Pedals

Do Reissues Suck?

2

the style of switching from pedal to pedal used here makes it tricky to get a complete idea of the similarities/differences of the pedals, especially when he hits one chord on the phaser and immediately switches to the other so you never actually hear either for a full phrase. i've seen tricks like this in gear videos for years, and you have to read through them and compare to other demos. i also don't care much for his insistence that e.g. the Tube Screamers sound EXACTLY THE SAME when even with the quick switching i can hear a difference on my cell phone. we must remember that JHS makes their crust by "re-issuing" other people's designs and expect folks to argue in their own interests.

that said, the greater point is valid. i don't really care about commercial overdrives with chips in them, but anybody with courage and a soldering iron can, upon finding the correct components, build a Fuzz Face or Tone Bender that's functionally identical to a vintage unit. it's finding the components that can be a challenge. and there's literally an entire industry built upon people doing tweaks on classic designs which range from boring to brilliant. can reissue guitars be as good as vintage, or do reissues suck? in what specific instance?

3

Haven’t watched this one yet, but I do watch these every week. I can guess where he’ll land based on past videos.

Josh has been a controversial character in the industry, but controversies aside: - I’ve liked the JHS pedals I’ve played

  • His videos give coverage to a lot of builders and he’s pretty much positive about everything (he seems to emphasize what a given pedal can do rather than evaluating its ability to do what it claims to do)
  • He’s obsessive about vintage gear and highlights minutiae of the stuff he’s passionate about
  • He’s also not a total slob and sings the virtues of many budget pedals.
4

Cool video, thanks for sharing it! I guess they still "make them like that" anymore!

5

Another fan of Josh. I actually own a couple of his pedals now. I came late,very late to the pedal scene as I always just used a tube amp with a little reverb. Mainly because back in the day those "vintage pedals" had a tendency to suck the tone out of your instrument. I'll take either the true bypass or buffered modern ones any day, or a modded vintage. His knowledge of pedals is pretty extensive,far more than my own, and he doesn't take himself to serious. Learned a lot from his channel.

6

For all the reasons Josh enumerated, reissues don’t suck.

They’re just not very interesting to me. We live in a golden age of pedal creativity and invention, and I love all the new stuff.

The classics became the classics by boldly going where no sound had gone before. I’m still on board with that intention, and not overly attached to the sonically worn-out husks of vehicles past.

7

Whatever works for you. Pedals got a little better and handier, which is nice. Smaller, quieter, etc...

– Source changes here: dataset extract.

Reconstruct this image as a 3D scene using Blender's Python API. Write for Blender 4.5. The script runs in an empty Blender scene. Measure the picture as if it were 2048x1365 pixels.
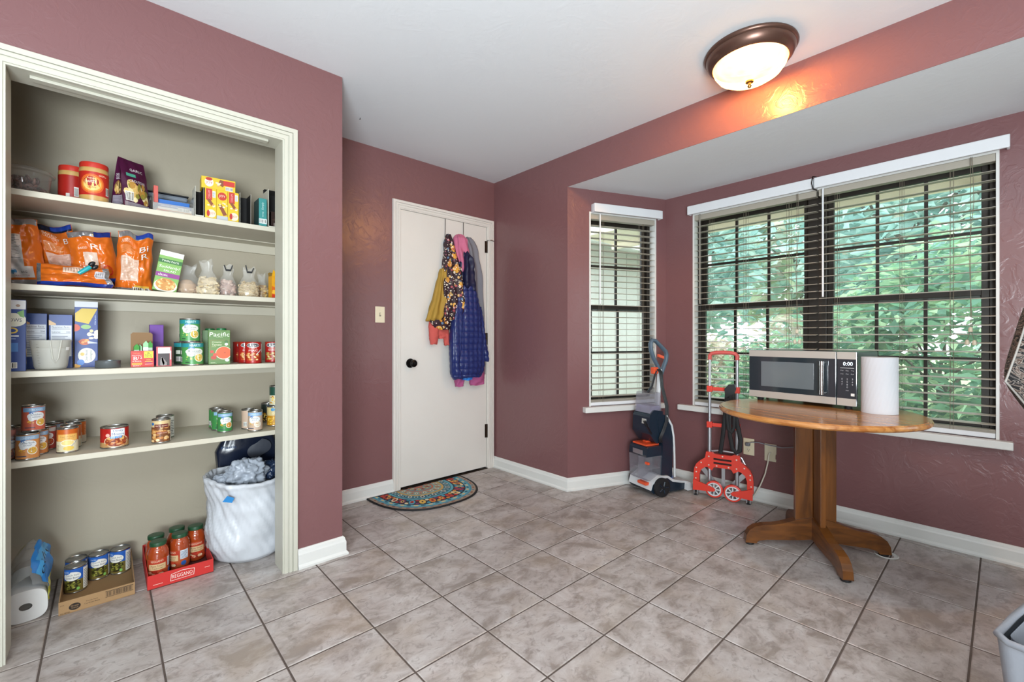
import bpy, bmesh, math, random
from mathutils import Vector, Matrix, noise
random.seed(7)
PI = math.pi
scene = bpy.context.scene
COL = scene.collection

# ------------------------------------------------------------------ camera, sky, lights, exposure
CAM_H = 1.1036
cam_data = bpy.data.cameras.new('camera')
cam_data.sensor_width = 36.0
cam_data.lens = 893.583 / 2048 * 36.0
cam_data.shift_y = -5.2357 / 2048
cam_data.clip_start = 0.02
cam = bpy.data.objects.new('camera', cam_data)
COL.objects.link(cam)
cam.location = (0, 0, CAM_H)
cam.rotation_euler = (PI / 2, 0, 0.83354 - PI / 2)
scene.camera = cam

scene.view_settings.view_transform = 'Standard'
scene.view_settings.look = 'None'
scene.view_settings.exposure = 0.28
scene.view_settings.gamma = 1.0
scene.view_settings.use_curve_mapping = False
try:
    scene.cycles.use_denoising = True
    scene.cycles.max_bounces = 8
    scene.cycles.diffuse_bounces = 3
    scene.cycles.glossy_bounces = 3
    scene.cycles.adaptive_threshold = 0.02
    scene.cycles.transparent_max_bounces = 16
    scene.cycles.sample_clamp_indirect = 6.0
    scene.cycles.caustics_reflective = False
    scene.cycles.caustics_refractive = False
except Exception:
    pass

world = bpy.data.worlds.new('sky')
scene.world = world
world.use_nodes = True
wbg = world.node_tree.nodes['Background']
wbg.inputs[0].default_value = (0.86, 0.94, 1.0, 1)      # bright overcast sky
wbg.inputs[1].default_value = 4.6

def area_light(name, loc, target, size, size_y, power, color):
    l = bpy.data.lights.new(name, 'AREA')
    l.shape = 'RECTANGLE'; l.size = size; l.size_y = size_y
    l.energy = power; l.color = color
    o = bpy.data.objects.new(name, l); COL.objects.link(o)
    o.location = loc
    o.rotation_euler = (Vector(target) - Vector(loc)).to_track_quat('-Z', 'Y').to_euler()
    return o
# two added fill lights behind the camera
area_light('overhead_fill_light', (-0.7, -0.9, 2.40), (-0.7, -0.9, 0), 1.3, 1.3, 12, (0.90, 0.96, 1.0))
area_light('rear_fill_light', (-1.0, -2.1, 1.45), (1.2, 2.0, 1.2), 1.9, 1.3, 26, (0.86, 0.94, 1.0))  # added fill from behind; the back wall has no window
# the photographer's flash bounced off the ceiling
area_light('bounced_flash', (-0.75, -0.95, 0.95), (1.0, 1.3, 4.3), 1.1, 1.1, 150, (0.85, 0.945, 1.0))

# ------------------------------------------------------------------ colours and materials
def lin(c):
    if isinstance(c, str):
        c = c.lstrip('#'); c = tuple(int(c[i:i + 2], 16) for i in (0, 2, 4))
    out = []
    for v in c[:3]:
        v /= 255.0
        out.append(v / 12.92 if v <= 0.04045 else ((v + 0.055) / 1.055) ** 2.4)
    return (*out, 1.0)

MATS = {}
def mat(name, color, rough=0.5, metal=0.0, bump=0.0, bscale=40.0, var=0.0, vscale=6.0, spec=0.5, coat=0.0, detail=4.0, dist=0.0, emit=None, estr=0.0, sheen=0.0):
    """Node-based Principled material with noise-driven colour variation and fine relief."""
    if name in MATS: return MATS[name]
    m = bpy.data.materials.new(name); m.use_nodes = True
    nt = m.node_tree; b = nt.nodes['Principled BSDF']
    col = lin(color)
    b.inputs['Base Color'].default_value = col
    b.inputs['Roughness'].default_value = rough
    b.inputs['Metallic'].default_value = metal
    b.inputs['Specular IOR Level'].default_value = spec
    b.inputs['Coat Weight'].default_value = coat
    b.inputs['Sheen Weight'].default_value = sheen
    if emit is not None:
        b.inputs['Emission Color'].default_value = lin(emit); b.inputs['Emission Strength'].default_value = estr
    if bump or var:
        tc = nt.nodes.new('ShaderNodeNewGeometry')
        if var:
            n = nt.nodes.new('ShaderNodeTexNoise'); n.inputs['Scale'].default_value = vscale; n.inputs['Detail'].default_value = 5
            nt.links.new(tc.outputs['Position'], n.inputs['Vector'])
            mx = nt.nodes.new('ShaderNodeMix'); mx.data_type = 'RGBA'
            mx.inputs[6].default_value = tuple(v * (1 - var) for v in col[:3]) + (1,)
            mx.inputs[7].default_value = tuple(min(1, v * (1 + var)) for v in col[:3]) + (1,)
            nt.links.new(n.outputs['Fac'], mx.inputs[0]); nt.links.new(mx.outputs[2], b.inputs['Base Color'])
        if bump:
            n2 = nt.nodes.new('ShaderNodeTexNoise'); n2.inputs['Scale'].default_value = bscale; n2.inputs['Detail'].default_value = detail
            n2.inputs['Distortion'].default_value = dist
            nt.links.new(tc.outputs['Position'], n2.inputs['Vector'])
            bp = nt.nodes.new('ShaderNodeBump'); bp.inputs['Strength'].default_value = bump; bp.inputs['Distance'].default_value = 0.004
            nt.links.new(n2.outputs['Fac'], bp.inputs['Height']); nt.links.new(bp.outputs['Normal'], b.inputs['Normal'])
    MATS[name] = m
    return m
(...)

two things though : dude's in the business of selling brand new pedals, and there's no univibe, EH memory man or Echoplex in his "shootout".

8

Notice he didn't show original ts 808 big difference or ad80 original or the mxr all of the. 1973 original very different.

9

Notice he didn't show original ts 808 big difference or ad80 original or the mxr all of the. 1973 original very different.

– Pedalhead

I am one of the few people here on the GDP who likes Tubescreamers generally. I've had quite a few over the years. So you are saying the difference between vintage and reissue 808 is big while with the TS9 Josh shows is not?

The vintages TSs I played mostly sounded great but varied a lot from each other. I never noticed that old equals better.

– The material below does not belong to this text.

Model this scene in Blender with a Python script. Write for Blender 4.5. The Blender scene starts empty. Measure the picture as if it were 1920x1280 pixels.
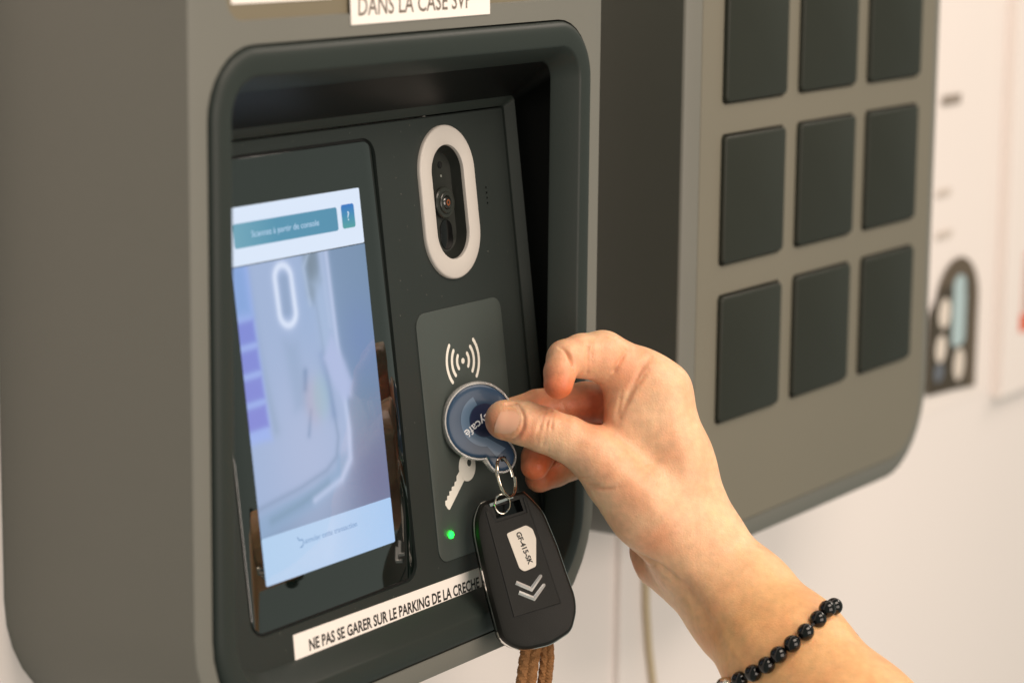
import bpy, bmesh, math, random
import numpy as np
from mathutils import Vector, Matrix

random.seed(7)
np.random.seed(7)
SC = bpy.context.scene
COL = SC.collection

# ------------------------------------------------------------------ camera
F_PX = 4943.44                       # focal length in pixels of a 1920 px wide frame
AX = np.array([[0.5482575342943895, 0.14414673775576303, -0.8237932956865615],
               [-0.8362449441076001, 0.1067349925092912, -0.5378680459262464],
               [0.010395647080974109, 0.9837831871751077, 0.17906024448032845]])
CAM = np.array([-1.0688, -0.6520, 0.2169])
cam_data = bpy.data.cameras.new('camera')
cam = bpy.data.objects.new('camera', cam_data)
COL.objects.link(cam)
cam.matrix_world = Matrix([[*AX[0], CAM[0]], [*AX[1], CAM[1]], [*AX[2], CAM[2]], [0, 0, 0, 1]])
cam_data.sensor_width = 36.0
cam_data.lens = F_PX / 1920 * 36.0
cam_data.clip_start = 0.05
cam_data.clip_end = 50
cam_data.dof.use_dof = True
cam_data.dof.focus_distance = 1.205
cam_data.dof.aperture_fstop = 6.5
SC.camera = cam

# ------------------------------------------------------------------ light
world = bpy.data.worlds.new('World')
SC.world = world
world.use_nodes = True
bg = world.node_tree.nodes['Background']
bg.inputs['Color'].default_value = (0.90, 1.0, 0.88, 1)
bg.inputs['Strength'].default_value = 0.31


def area(name, loc, target, sx, sy, power, col):
    l = bpy.data.lights.new(name, 'AREA')
    l.shape = 'RECTANGLE'
    l.size, l.size_y = sx, sy
    l.energy = power
    l.color = col
    o = bpy.data.objects.new(name, l)
    COL.objects.link(o)
    o.location = loc
    o.rotation_euler = (Vector(target) - Vector(loc)).to_track_quat('-Z', 'Y').to_euler()
    return o


area('ceiling_lamp', (-0.08, -0.82, 0.92), (0.05, 0.0, -0.05), 0.9, 0.5, 12.5, (1.0, 0.835, 0.70))
area('ceiling_lamp', (1.9, -0.75, 1.4), (0.6, 0.1, -0.1), 0.9, 0.5, 15, (1.0, 0.84, 0.73))
area('front_fill', (-0.45, -2.1, 0.10), (0.05, 0.0, -0.05), 1.6, 1.1, 28, (1.0, 0.845, 0.74))  # unseen fill, added low in front to brighten the hand and wall

SC.view_settings.view_transform = 'Standard'
SC.view_settings.look = 'None'
SC.view_settings.exposure = 0
SC.view_settings.gamma = 1


# ------------------------------------------------------------------ helpers: space
def ray(px, py):
    return AX @ np.array([(px - 960) / F_PX, -(py - 640) / F_PX, -1.0])


def at(px, py, depth):               # a point at a distance along the optical axis (metres)
    return CAM + ray(px, py) * depth


def lin(c):
    out = []
    for v in c[:3]:
        v = v / 255.0
        out.append(v / 12.92 if v <= 0.04045 else ((v + 0.055) / 1.055) ** 2.4)
    return (*out, 1.0)


def FY(y0=0.0):                      # frame of the units' fronts, in millimetres: u right, v up, n out of the wall
    return lambda u, v, n=0.0: Vector((u * .001, (y0 - n) * .001, v * .001))


FRONT = FY(0.0)
WALL_Y = 103.0
AL = math.atan(0.128)


def PANEL(u, v, n=0.0):              # frame of the sloping control panel
    return Vector((u * .001,
                   .010 + (v * math.sin(AL) - n * math.cos(AL)) * .001,
                   -.110 + (v * math.cos(AL) + n * math.sin(AL)) * .001))


def basis_frame(o, x, y):
    o = Vector(o); x = Vector(x).normalized(); y = Vector(y); y = (y - x * y.dot(x)).normalized(); n = x.cross(y)
    f = lambda u, v, w=0.0: o + (x * u + y * v + n * w) * .001
    f.o, f.x, f.y, f.n = o, x, y, n
    return f


def on_plane(f, px, py):             # pixel -> (u, v) in a frame
    r = Vector(ray(px, py)); c = Vector(CAM)
    t = (f.o - c).dot(f.n) / r.dot(f.n)
    p = c + r * t - f.o
    return (p.dot(f.x) * 1000, p.dot(f.y) * 1000)


# ------------------------------------------------------------------ helpers: materials
MATS = {}


def mat(name, col, rough=0.5, metal=0.0, spec=0.5, emit=None, estr=1.0, bump=0.0, bscale=900.0, coat=0.0,
        trans=0.0, ior=1.45, var=0.0, vscale=6.0, rvar=0.0):
    m = bpy.data.materials.new(name)
    m.use_nodes = True
    nt = m.node_tree
    b = nt.nodes['Principled BSDF']
    b.inputs['Base Color'].default_value = (*col[:3], 1)
    b.inputs['Roughness'].default_value = rough
    b.inputs['Metallic'].default_value = metal
    b.inputs['Specular IOR Level'].default_value = spec
    b.inputs['IOR'].default_value = ior
    b.inputs['Coat Weight'].default_value = coat
    b.inputs['Coat Roughness'].default_value = 0.04
    b.inputs['Transmission Weight'].default_value = trans
    if emit:
        b.inputs['Emission Color'].default_value = (*emit[:3], 1)
        b.inputs['Emission Strength'].default_value = estr
    tc = nt.nodes.new('ShaderNodeTexCoord')
    if bump > 0:
        n = nt.nodes.new('ShaderNodeTexNoise'); n.inputs['Scale'].default_value = bscale; n.inputs['Detail'].default_value = 2
        bp = nt.nodes.new('ShaderNodeBump'); bp.inputs['Strength'].default_value = bump; bp.inputs['Distance'].default_value = 0.0003
        nt.links.new(tc.outputs['Object'], n.inputs['Vector'])
        nt.links.new(n.outputs['Fac'], bp.inputs['Height'])
        nt.links.new(bp.outputs['Normal'], b.inputs['Normal'])
    if var > 0 or rvar > 0:
        n = nt.nodes.new('ShaderNodeTexNoise'); n.inputs['Scale'].default_value = vscale; n.inputs['Detail'].default_value = 5
        nt.links.new(tc.outputs['Object'], n.inputs['Vector'])
        if var > 0:
            r = nt.nodes.new('ShaderNodeMapRange')
            r.inputs['To Min'].default_value = 1 - var; r.inputs['To Max'].default_value = 1 + var
            nt.links.new(n.outputs['Fac'], r.inputs['Value'])
            mx = nt.nodes.new('ShaderNodeMix'); mx.data_type = 'RGBA'; mx.blend_type = 'MULTIPLY'
            mx.inputs['Factor'].default_value = 1.0
            mx.inputs['A'].default_value = (*col[:3], 1)
            nt.links.new(r.outputs['Result'], mx.inputs['B'])
            nt.links.new(mx.outputs['Result'], b.inputs['Base Color'])
        if rvar > 0:
            r = nt.nodes.new('ShaderNodeMapRange')
            r.inputs['To Min'].default_value = max(0.02, rough - rvar); r.inputs['To Max'].default_value = rough + rvar
            nt.links.new(n.outputs['Fac'], r.inputs['Value'])
            nt.links.new(r.outputs['Result'], b.inputs['Roughness'])
    MATS[name] = m
    return m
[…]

I love the older big box EH Deluxe Memory Man, though. It's the most organic and musical delay/echo I know and nothing else came close so far. The new versions sound good but different to me. I never played a TT1100 version, that has my interest but it's >300 €/$.

10

Like Sascha, I do enjoy a good TS. Personally, I believe my Maxon OD9 to be the best of its kind that I have come across. In this case, the circuitry is a slightly upgraded version of the orginal TS (which BTW was made for Ibanez by Maxon). This to me, is the perfect argument that while "older" is not necessarily better, the "original" circuitry that we all cut our teeth on, and that invariably continues to be used as basic templates for new pedals, tends to continue to define what our ears tell us is "best".

11

Doesn't ruffle my feathers, and I love vintage tones. Most praise or critiques of music I write is that it sounds like it came right out of the late sixties, early seventies, but I don't have one single vintage pedal on any of my pedal boards. The new ones sound fine to me. And most of them are quieter than the originals. And like Tim said, it's better looking for pedals that break new ground. I crack up at the prices of vintage pedals, every time I see one for sale at a ridiculous price, the PT Barnum phrase, there's a sucker born every minute, dances around in my brain.

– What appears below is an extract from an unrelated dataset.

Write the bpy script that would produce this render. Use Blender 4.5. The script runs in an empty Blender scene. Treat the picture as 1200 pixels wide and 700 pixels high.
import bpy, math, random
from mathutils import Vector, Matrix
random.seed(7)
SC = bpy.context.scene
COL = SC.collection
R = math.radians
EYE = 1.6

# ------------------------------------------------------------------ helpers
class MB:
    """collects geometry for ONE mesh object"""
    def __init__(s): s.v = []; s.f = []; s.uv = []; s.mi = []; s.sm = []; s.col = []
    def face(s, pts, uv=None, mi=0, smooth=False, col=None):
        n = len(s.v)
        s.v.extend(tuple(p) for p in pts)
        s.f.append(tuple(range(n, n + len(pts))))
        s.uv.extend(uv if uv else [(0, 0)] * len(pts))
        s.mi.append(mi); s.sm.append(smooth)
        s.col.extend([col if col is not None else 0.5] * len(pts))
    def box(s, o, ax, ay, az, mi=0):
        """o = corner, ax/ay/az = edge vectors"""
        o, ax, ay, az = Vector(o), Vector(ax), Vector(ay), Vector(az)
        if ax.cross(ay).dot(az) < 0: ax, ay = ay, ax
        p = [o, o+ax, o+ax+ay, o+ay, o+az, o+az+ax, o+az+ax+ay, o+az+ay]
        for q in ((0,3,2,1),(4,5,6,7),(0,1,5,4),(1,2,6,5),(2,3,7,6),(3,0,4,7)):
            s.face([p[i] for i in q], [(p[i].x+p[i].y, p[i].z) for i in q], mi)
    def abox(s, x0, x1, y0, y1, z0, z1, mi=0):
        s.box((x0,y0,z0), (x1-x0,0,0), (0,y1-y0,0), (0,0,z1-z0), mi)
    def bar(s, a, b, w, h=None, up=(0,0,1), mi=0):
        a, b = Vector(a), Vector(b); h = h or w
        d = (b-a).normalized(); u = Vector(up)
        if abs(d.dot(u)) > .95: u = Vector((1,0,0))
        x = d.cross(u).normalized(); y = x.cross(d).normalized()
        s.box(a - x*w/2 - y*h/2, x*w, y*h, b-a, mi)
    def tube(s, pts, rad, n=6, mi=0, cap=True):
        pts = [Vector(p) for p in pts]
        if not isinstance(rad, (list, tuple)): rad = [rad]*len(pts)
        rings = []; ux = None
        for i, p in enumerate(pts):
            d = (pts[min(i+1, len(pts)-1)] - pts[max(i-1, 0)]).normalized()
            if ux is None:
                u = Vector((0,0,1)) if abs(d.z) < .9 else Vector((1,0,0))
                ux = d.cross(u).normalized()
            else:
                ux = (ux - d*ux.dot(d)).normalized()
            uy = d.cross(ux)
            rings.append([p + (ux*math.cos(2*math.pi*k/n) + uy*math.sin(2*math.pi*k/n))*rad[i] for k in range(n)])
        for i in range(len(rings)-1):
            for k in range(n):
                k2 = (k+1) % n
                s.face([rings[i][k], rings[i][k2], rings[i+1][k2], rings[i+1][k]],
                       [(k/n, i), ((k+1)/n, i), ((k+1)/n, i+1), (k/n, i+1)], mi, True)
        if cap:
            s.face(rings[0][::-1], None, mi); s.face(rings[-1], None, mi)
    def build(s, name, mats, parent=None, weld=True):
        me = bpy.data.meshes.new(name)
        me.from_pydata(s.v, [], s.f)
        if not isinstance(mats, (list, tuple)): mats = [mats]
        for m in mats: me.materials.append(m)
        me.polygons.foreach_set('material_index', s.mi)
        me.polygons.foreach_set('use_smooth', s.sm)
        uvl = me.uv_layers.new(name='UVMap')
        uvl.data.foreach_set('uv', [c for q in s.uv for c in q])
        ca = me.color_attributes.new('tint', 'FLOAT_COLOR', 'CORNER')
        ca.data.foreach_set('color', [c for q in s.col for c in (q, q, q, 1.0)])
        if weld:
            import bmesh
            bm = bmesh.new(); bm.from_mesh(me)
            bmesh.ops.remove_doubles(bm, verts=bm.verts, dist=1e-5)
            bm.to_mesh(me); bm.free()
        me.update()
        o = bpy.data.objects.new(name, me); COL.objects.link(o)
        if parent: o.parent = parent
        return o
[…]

The main pedals on my work board which I use daily are... Tapestry Bloomery Volume, Wazacraft TU3 tuner, Grace Alix Preamp, and a Keeley Delay Workstation.

On my other boards I use Fulldrive III and Tapestry Fab Suisse Overdrives, Empress Para EQ, Dr Scientist Reverberator and JHS Springtank reverbs, and Boss RE20 and DOD Rubberneck Delays, and a MXR Studio Bass compressor. So as you can see, not a vintage pedal in the lot.